Un peccato, se si pensa che l’investigazione viene portata avanti sia attraverso testimonianze da analizzare con estrema attenzione, sia tramite piccoli ma piacevoli rompicapi che vivacizzano il gioco. Le stesse immagini possono rivelare più di quanto si creda e sebbene avrei preferito che anche questa fosse un’indicazione più chiara nel regolamento, è un po’ un aspetto dato per scontato in esperienze di questo tipo.

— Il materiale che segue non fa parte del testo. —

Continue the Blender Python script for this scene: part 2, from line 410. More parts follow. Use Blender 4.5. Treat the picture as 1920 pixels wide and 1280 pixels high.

Tra un colpo di scena e l’altro si arriva infine alla conclusione dell’indagine, che contrariamente a quanto ci si può aspettare non avviene alla fine del mazzo ma poco prima. Anche questo l’ho trovato un punto a favore dell’esperienza perché la rende imprevedibile, dando ai giocatori la sensazione di avere più tempo salvo invece obbligarli a riflettere su ciò che hanno: raggiunta la carta che decreta la fine delle indagini, si devono esaurire tutte quelle in mano prima di proseguire e svelare, una per una, le domande cui rispondere. In qualsiasi momento siamo liberi di ridiscutere le nostre risposte e cambiarle ma una volta stabilito che, per noi, sono corrette non si può più tornare indietro. Come nel caso di In Giallo, anche qui si poteva essere un po’ più precisi non tanto nella richiesta in sé quanto nelle risposte possibili tra cui scegliere: alcune sono difficili da interpretare, proprio perché questi giochi tendono ad avere un livello di accuratezza certosino e non si è sicuri che, invece, una risposta più generica possa essere corretta – salvo poi rivelarsi tale.
Deludenti invece gli esiti: da 0 a 10 abbiamo cinque possibili conclusioni in base al punteggio raggiunto, due negativi, uno neutro e due positivi. Mi sarei aspettata del contesto per ciascuno di questi, cosa che In Giallo ha trattato bene mostrando in poche righe le conseguenze delle indagini, ma in questo caso ci si limita a dire che il caso è stato risolto con grande abilità, risolto, chiuso, archiviato o addirittura insabbiato, senza espandere oltre la questione al di là di eventuali complimenti o, nell’esito più negativo possibile, una citazione dello stesso Conan Doyle.
Decktective: Arrestate Sherlock Holmes è un’esperienza che, al netto delle imperfezioni riportate, mi sento di consigliare: dura il giusto e sfida i giocatori a mettere alla prova le proprie capacità deduttive, nonché di osservazione quando si tratta di cogliere dettagli nascosti con una certa perizia all’interno delle carte stesse. Ci si immerge abbastanza facilmente nell’atmosfera tipica delle indagini di uno dei più famosi investigatori letterari al mondo, grazie a un’efficace combinazione di testi e immagini, ai quali poi si unisce il diorama 3D che può essere modificato con il prosieguo dell’indagine. L’unico vero peccato resta l’ininfluenza del personaggio di Holmes qualora dovesse essere trovato: l’introduzione di nuove, eventuali meccaniche legate alla sua presenza tangibile in gioco avrebbe potuto renderlo ancora più avvincente. Così resta l’amaro in bocca di un successo senza alcuna lode o ricompensa.